──────── Data block ────────

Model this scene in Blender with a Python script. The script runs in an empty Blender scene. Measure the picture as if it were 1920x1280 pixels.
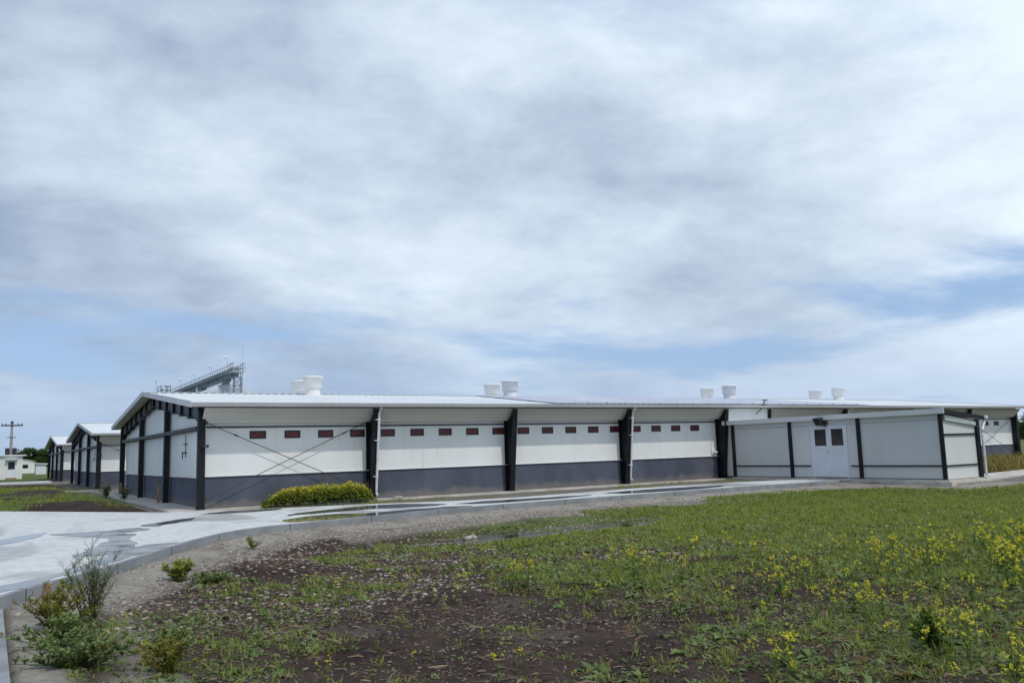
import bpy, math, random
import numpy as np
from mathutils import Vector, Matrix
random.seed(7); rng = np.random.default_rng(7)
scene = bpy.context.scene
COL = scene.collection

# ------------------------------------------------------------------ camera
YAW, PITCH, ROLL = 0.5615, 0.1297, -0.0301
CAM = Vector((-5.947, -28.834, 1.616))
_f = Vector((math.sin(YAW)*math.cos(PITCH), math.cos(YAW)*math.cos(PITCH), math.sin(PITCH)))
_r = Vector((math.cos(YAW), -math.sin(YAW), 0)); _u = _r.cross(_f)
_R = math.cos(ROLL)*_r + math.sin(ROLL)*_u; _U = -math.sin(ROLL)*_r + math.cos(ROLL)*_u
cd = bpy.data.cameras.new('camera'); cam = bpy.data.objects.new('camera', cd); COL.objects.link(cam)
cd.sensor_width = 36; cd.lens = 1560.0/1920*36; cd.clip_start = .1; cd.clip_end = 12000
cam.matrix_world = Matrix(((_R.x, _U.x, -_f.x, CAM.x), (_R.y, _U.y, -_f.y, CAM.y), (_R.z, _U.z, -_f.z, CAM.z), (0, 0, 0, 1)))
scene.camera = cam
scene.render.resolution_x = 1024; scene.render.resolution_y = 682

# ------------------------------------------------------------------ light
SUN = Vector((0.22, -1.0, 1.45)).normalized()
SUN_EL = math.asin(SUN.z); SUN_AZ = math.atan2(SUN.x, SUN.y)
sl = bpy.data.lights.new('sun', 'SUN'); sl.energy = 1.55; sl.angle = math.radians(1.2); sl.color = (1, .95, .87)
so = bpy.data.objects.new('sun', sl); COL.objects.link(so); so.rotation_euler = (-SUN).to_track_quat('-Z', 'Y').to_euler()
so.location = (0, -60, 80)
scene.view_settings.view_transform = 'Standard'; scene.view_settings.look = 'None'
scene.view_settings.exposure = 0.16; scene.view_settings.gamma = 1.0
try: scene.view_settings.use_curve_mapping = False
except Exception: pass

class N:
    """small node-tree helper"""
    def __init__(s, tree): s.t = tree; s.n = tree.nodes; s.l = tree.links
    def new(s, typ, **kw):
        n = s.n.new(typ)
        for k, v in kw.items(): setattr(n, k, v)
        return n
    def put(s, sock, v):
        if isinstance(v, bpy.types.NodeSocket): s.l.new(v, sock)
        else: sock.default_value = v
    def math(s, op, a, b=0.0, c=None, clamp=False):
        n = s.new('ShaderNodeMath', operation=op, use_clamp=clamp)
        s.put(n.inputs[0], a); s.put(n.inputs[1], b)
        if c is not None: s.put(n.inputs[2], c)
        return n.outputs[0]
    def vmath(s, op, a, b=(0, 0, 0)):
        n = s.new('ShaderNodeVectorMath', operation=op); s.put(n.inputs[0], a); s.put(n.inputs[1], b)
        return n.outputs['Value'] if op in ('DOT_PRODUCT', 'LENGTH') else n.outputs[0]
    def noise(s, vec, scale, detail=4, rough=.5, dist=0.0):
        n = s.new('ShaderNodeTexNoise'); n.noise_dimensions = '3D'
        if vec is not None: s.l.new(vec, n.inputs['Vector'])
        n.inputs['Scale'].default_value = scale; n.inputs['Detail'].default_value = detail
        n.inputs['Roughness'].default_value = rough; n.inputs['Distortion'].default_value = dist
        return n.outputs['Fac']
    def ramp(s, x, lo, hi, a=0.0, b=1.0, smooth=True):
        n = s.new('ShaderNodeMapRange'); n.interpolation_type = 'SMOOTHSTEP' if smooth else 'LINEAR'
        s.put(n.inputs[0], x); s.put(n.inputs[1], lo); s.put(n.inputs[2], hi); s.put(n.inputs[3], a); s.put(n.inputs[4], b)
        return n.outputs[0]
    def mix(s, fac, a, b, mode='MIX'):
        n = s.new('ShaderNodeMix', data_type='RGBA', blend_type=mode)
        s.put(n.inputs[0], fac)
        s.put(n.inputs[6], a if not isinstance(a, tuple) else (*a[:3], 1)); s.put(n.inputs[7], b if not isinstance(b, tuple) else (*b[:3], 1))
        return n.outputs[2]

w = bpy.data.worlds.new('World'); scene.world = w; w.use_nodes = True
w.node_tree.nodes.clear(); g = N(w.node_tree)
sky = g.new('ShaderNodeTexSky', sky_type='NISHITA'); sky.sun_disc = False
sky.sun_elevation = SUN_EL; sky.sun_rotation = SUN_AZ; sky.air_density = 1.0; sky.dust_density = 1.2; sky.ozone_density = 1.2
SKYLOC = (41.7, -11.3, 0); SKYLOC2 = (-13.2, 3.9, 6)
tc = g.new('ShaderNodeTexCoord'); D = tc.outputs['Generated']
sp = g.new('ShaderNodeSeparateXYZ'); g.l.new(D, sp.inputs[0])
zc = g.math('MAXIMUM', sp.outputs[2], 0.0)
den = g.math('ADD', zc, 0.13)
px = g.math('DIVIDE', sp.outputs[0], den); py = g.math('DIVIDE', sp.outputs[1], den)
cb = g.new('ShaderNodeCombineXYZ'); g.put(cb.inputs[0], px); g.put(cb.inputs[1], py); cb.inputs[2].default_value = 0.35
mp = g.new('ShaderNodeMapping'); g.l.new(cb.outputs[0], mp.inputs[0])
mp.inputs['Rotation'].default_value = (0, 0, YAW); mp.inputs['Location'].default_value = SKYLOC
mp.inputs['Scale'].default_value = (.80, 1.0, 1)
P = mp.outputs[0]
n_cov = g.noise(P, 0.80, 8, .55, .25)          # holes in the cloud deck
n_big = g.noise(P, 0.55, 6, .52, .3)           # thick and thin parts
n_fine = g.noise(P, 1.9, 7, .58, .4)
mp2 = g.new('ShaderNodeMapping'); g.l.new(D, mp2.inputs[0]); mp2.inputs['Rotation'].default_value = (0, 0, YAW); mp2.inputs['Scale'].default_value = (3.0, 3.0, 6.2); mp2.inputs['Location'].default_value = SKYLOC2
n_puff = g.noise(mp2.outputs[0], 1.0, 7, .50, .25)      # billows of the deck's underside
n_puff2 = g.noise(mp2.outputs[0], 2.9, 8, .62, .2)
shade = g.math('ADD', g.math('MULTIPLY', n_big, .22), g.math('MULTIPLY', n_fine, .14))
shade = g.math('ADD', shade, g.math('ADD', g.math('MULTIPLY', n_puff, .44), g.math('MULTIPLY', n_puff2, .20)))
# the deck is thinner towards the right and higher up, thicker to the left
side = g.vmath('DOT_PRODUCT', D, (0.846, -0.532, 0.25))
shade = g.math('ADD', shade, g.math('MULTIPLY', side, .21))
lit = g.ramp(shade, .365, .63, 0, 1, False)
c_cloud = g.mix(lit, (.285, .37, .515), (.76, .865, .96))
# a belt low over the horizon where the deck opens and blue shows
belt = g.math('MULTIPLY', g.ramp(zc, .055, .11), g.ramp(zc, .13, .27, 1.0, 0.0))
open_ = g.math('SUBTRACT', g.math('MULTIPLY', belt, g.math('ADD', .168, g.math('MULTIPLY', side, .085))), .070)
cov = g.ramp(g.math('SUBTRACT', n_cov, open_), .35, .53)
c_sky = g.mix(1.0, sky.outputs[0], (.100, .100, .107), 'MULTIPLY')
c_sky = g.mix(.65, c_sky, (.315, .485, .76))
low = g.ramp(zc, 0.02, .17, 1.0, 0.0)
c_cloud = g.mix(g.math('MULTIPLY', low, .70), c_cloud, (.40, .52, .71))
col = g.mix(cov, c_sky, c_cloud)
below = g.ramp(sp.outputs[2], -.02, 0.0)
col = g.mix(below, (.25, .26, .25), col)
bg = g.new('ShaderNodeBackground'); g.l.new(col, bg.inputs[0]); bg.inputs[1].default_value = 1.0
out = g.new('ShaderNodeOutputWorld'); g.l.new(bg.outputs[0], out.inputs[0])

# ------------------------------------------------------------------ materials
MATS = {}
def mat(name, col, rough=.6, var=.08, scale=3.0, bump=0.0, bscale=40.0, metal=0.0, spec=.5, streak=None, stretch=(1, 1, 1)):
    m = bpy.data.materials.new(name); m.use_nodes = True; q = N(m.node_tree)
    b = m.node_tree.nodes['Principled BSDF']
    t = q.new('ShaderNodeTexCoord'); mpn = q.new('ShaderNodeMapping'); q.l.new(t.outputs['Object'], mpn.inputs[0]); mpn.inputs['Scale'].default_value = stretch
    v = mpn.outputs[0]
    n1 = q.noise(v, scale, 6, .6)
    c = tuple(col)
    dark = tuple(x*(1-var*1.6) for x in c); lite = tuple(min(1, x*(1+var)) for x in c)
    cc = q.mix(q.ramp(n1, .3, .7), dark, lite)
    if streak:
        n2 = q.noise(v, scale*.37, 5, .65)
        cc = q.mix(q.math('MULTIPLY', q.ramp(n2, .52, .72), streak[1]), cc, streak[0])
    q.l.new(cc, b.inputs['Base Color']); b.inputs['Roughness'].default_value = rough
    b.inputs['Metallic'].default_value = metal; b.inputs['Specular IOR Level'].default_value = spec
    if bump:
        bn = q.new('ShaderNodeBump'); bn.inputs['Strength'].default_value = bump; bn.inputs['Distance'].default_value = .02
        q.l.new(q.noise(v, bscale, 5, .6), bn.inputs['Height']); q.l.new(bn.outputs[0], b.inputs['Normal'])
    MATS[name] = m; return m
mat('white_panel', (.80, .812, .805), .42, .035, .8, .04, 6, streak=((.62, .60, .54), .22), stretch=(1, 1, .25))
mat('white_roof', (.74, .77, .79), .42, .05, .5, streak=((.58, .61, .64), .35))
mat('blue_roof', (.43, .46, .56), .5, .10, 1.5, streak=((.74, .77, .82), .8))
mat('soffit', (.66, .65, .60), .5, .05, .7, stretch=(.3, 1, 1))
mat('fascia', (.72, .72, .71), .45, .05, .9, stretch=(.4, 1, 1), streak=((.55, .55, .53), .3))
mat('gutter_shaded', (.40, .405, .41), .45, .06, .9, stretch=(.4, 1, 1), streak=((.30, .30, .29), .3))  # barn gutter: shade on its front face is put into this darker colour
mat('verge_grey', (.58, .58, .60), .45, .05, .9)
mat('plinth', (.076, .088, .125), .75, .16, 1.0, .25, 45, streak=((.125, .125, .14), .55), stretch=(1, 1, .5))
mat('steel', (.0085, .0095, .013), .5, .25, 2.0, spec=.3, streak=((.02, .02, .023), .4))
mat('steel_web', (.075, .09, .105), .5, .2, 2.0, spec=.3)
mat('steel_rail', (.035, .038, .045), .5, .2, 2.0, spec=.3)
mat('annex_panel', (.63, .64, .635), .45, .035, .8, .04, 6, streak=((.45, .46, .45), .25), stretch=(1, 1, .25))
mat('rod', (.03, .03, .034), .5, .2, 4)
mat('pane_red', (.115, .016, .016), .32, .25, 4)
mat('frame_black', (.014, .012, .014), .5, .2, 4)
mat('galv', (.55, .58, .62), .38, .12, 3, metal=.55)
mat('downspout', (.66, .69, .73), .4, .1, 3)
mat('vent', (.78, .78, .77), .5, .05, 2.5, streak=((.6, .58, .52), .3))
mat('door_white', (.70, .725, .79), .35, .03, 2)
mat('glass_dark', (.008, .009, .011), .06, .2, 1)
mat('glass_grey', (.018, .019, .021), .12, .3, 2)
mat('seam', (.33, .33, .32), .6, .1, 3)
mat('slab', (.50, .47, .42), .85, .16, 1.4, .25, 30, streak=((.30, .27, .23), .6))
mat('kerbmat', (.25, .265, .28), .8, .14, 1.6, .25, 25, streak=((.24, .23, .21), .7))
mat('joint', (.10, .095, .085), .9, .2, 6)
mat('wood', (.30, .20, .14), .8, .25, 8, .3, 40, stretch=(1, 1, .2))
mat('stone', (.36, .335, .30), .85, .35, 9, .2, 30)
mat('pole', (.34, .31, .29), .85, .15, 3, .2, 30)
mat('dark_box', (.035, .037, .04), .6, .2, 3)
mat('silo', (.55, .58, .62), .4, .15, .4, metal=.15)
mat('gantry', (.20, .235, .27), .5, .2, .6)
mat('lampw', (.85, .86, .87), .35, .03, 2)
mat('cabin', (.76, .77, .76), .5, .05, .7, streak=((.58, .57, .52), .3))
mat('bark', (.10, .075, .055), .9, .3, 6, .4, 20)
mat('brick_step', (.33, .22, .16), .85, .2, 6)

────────

Write out, word for word, the lines from the start of the data through the one holding "except Exception: pass". Omit pictures.

## Final result
Model this scene in Blender with a Python script. The script runs in an empty Blender scene. Measure the picture as if it were 1920x1280 pixels.
import bpy, math, random
import numpy as np
from mathutils import Vector, Matrix
random.seed(7); rng = np.random.default_rng(7)
scene = bpy.context.scene
COL = scene.collection

# ------------------------------------------------------------------ camera
YAW, PITCH, ROLL = 0.5615, 0.1297, -0.0301
CAM = Vector((-5.947, -28.834, 1.616))
_f = Vector((math.sin(YAW)*math.cos(PITCH), math.cos(YAW)*math.cos(PITCH), math.sin(PITCH)))
_r = Vector((math.cos(YAW), -math.sin(YAW), 0)); _u = _r.cross(_f)
_R = math.cos(ROLL)*_r + math.sin(ROLL)*_u; _U = -math.sin(ROLL)*_r + math.cos(ROLL)*_u
cd = bpy.data.cameras.new('camera'); cam = bpy.data.objects.new('camera', cd); COL.objects.link(cam)
cd.sensor_width = 36; cd.lens = 1560.0/1920*36; cd.clip_start = .1; cd.clip_end = 12000
cam.matrix_world = Matrix(((_R.x, _U.x, -_f.x, CAM.x), (_R.y, _U.y, -_f.y, CAM.y), (_R.z, _U.z, -_f.z, CAM.z), (0, 0, 0, 1)))
scene.camera = cam
scene.render.resolution_x = 1024; scene.render.resolution_y = 682

# ------------------------------------------------------------------ light
SUN = Vector((0.22, -1.0, 1.45)).normalized()
SUN_EL = math.asin(SUN.z); SUN_AZ = math.atan2(SUN.x, SUN.y)
sl = bpy.data.lights.new('sun', 'SUN'); sl.energy = 1.55; sl.angle = math.radians(1.2); sl.color = (1, .95, .87)
so = bpy.data.objects.new('sun', sl); COL.objects.link(so); so.rotation_euler = (-SUN).to_track_quat('-Z', 'Y').to_euler()
so.location = (0, -60, 80)
scene.view_settings.view_transform = 'Standard'; scene.view_settings.look = 'None'
scene.view_settings.exposure = 0.16; scene.view_settings.gamma = 1.0
try: scene.view_settings.use_curve_mapping = False
except Exception: pass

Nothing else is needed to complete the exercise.